A fool takes no pleasure in understanding,  but only in expressing his opinion.
Proverbs 18:2

We live in a world full of opinions. And the internet has amplified the number of opinions we hear each day. People who used to grouse about life to their best friend or next-door neighbors now have websites, blogs, and social media accounts through which they can announce their opinions on any given subject to the world.

“I can be silent no more!” This sentiment is widespread, as if typing out our grievances will somehow solve the world’s problems. The democratizing force of the internet makes us all feel like our opinions are much more valuable than they really are.

It sounds harsh but most of our opinions don’t really matter. The only thing that matters is truth and action, and that is not the same as opinion. Of course, the problem is that we often confuse having an opinion with knowing the truth. We step onto our soapboxes and pontificate as if we have a full and comprehensive understanding of the truth. But we don’t.

The closest we can get to knowing and understanding truth is to enter and live within the Church. Like a mother, the Church takes us close to her breast and feeds us the milk of truth. But this truth is not given to us to wield against others like a whip. Rather, as Saint Paul tells us, we are called to speak “the truth in love” so that we may “grow up in every way into him who is the head, into Christ” (Eph 4:15).

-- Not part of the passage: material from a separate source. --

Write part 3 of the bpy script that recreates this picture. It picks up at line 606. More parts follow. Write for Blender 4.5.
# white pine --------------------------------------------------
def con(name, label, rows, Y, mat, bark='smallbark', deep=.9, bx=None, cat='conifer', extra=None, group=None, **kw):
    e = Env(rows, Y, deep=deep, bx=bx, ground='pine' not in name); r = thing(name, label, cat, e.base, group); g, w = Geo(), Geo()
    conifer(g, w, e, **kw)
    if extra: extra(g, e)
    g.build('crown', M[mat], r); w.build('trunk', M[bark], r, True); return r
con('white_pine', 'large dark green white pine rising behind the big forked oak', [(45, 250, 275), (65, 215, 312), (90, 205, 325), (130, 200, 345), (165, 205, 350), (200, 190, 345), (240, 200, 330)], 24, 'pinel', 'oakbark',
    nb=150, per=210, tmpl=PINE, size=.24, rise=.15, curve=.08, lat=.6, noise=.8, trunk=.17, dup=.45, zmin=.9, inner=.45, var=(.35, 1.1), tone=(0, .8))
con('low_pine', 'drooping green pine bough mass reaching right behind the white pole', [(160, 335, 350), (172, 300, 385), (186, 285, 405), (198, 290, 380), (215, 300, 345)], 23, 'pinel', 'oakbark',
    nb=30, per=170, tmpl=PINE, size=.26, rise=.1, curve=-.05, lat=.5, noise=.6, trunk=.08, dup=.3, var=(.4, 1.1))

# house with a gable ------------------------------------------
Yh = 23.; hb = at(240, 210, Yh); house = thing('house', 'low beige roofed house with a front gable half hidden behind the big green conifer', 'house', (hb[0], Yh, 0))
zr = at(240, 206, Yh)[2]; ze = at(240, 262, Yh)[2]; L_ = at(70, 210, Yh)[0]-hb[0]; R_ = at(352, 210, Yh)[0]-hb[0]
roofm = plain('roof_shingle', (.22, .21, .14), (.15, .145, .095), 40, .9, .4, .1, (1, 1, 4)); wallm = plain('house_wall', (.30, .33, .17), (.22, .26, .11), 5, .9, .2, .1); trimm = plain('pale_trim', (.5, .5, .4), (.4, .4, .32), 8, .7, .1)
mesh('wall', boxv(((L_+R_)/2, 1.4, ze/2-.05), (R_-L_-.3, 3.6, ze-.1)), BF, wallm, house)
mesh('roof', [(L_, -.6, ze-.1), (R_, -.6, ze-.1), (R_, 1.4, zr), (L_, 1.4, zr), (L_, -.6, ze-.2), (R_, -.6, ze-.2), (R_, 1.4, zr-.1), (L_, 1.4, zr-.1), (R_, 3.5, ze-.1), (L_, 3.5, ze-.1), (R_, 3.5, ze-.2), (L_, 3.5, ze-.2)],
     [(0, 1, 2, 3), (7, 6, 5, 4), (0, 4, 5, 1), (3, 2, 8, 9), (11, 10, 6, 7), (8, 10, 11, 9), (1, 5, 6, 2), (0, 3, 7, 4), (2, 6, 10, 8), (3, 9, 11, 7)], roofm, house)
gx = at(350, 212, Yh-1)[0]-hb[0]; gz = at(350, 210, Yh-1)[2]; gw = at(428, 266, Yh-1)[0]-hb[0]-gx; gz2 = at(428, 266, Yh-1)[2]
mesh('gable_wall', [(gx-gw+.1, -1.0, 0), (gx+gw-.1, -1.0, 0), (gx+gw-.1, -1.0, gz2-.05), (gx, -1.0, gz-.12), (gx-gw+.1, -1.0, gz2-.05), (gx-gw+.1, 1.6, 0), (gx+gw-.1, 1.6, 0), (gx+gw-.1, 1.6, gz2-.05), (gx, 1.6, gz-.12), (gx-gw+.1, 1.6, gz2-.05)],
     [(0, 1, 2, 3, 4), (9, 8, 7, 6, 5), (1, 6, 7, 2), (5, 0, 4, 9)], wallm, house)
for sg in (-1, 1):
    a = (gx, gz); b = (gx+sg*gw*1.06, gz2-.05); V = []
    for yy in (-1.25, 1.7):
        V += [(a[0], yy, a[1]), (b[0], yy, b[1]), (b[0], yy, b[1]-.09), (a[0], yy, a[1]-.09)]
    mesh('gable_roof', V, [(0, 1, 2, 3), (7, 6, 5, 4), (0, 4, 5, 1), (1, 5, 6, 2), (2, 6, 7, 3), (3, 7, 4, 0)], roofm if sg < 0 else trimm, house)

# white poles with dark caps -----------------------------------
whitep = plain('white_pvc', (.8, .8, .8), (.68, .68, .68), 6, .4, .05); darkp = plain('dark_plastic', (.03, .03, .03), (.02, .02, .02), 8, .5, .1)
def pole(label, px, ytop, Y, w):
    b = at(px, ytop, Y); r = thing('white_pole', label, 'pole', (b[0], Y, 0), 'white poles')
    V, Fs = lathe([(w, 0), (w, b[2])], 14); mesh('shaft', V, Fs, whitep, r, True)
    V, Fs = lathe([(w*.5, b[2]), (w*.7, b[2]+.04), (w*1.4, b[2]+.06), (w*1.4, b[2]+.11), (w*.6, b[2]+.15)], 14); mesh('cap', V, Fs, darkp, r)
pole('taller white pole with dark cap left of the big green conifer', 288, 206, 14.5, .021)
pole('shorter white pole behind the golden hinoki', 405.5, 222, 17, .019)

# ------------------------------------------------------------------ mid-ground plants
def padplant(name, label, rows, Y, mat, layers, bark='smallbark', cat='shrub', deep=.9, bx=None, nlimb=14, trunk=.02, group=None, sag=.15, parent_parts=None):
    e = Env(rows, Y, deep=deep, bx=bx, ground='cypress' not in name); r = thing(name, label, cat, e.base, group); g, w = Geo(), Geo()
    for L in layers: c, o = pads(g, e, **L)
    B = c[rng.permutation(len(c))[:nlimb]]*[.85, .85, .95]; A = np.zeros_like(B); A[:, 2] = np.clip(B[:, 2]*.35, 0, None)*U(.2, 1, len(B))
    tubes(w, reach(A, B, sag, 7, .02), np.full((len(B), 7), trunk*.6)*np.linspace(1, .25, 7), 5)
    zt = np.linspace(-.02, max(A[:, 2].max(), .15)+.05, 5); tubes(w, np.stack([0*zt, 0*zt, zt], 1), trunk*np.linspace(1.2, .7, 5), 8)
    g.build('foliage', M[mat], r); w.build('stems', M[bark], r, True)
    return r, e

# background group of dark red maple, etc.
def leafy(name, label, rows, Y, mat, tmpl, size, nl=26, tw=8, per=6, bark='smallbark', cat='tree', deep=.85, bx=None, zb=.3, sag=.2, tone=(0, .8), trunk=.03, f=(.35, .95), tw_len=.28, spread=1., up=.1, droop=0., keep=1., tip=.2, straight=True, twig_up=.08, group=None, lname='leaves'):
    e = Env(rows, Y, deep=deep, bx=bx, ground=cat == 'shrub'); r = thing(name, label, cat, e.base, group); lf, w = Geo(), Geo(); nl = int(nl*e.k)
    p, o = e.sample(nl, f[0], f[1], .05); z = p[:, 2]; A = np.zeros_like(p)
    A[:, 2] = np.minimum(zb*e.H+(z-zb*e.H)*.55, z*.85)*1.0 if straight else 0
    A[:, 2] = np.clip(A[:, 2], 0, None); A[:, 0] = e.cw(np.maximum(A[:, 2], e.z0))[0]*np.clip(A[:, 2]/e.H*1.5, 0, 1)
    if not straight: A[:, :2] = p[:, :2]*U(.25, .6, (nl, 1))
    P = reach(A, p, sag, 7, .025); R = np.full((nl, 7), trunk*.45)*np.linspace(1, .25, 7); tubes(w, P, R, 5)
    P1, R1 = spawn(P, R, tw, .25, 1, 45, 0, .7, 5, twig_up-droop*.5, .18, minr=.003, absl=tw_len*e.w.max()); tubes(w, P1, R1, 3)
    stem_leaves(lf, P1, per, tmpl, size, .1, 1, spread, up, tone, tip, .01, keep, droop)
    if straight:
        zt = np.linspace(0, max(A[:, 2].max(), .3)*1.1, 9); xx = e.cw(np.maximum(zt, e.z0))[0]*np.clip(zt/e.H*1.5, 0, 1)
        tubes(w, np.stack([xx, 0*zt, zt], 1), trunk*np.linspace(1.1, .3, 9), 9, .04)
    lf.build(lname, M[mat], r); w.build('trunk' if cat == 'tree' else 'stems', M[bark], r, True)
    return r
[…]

Paul’s image of “growing up” is right on target. We remain as children if we do not learn the art of speaking boldly both truth and love. If we emphasize one rather than the other, we are still being called to a greater maturity in Christ. And most of us will admit that we do not speak the truth in love perfectly. As humans, we almost never speak a full truth to another person, at least not the Truth that is a person, Jesus Christ.

Instead, we speak a mishmash of opinion, truth, lies, and love all at once. We often don’t realize it. But once in a while, God reveals to us how little we actually know. It is a mercy when he does this because we are revealed to ourselves in our nakedness. For “no creature is concealed from him, but everything is naked and exposed to the eyes of him to whom we must render an account” (Heb 4:13). Only when we realize our nakedness can we cling more closely to Christ in the Church and trust in his guidance.

Though it is woefully unpopular to say, the Church does not need our opinion in matters of faith and morals. She is not a democracy. Even if some of us find ourselves in disagreement with Church teaching or we disapprove of something a pope has said, we often can find maturity and truth in doing something our egoistic, self-centered world disdains: remaining silent. As the book of Sirach tells us, “There is a man who keeps silent but is wise” (20:1).

The Church needs us to speak the truth in love, but She does not need our correction in matters of faith and morals. The Holy Spirit corrects the Church, and he taps people like Saint Paul, Saint Catherine of Siena, and Saint Athanasius to play the part. But it is doubtful that the Holy Spirit needs the voice of every Catholic with a blog and a Twitter account to set things straight. In fact, it seems likely that the devil uses our obsession with such matters to distract us from what really matters.

What the Church does need is our holiness. She needs us to preach the Gospel to all creatures (Mk 16:15). She needs us to pull our eyes away from the internal politics of the Church and focus our eyes on spreading the Gospel and the Body of Christ. The Church needs us to desire and thirst for sanctity.

In the words of Saint Paul, the Church needs us to “increase and abound in love [for] one another…so that he may establish your hearts unblamable in holiness before our God” (1 Thess 3:12-13).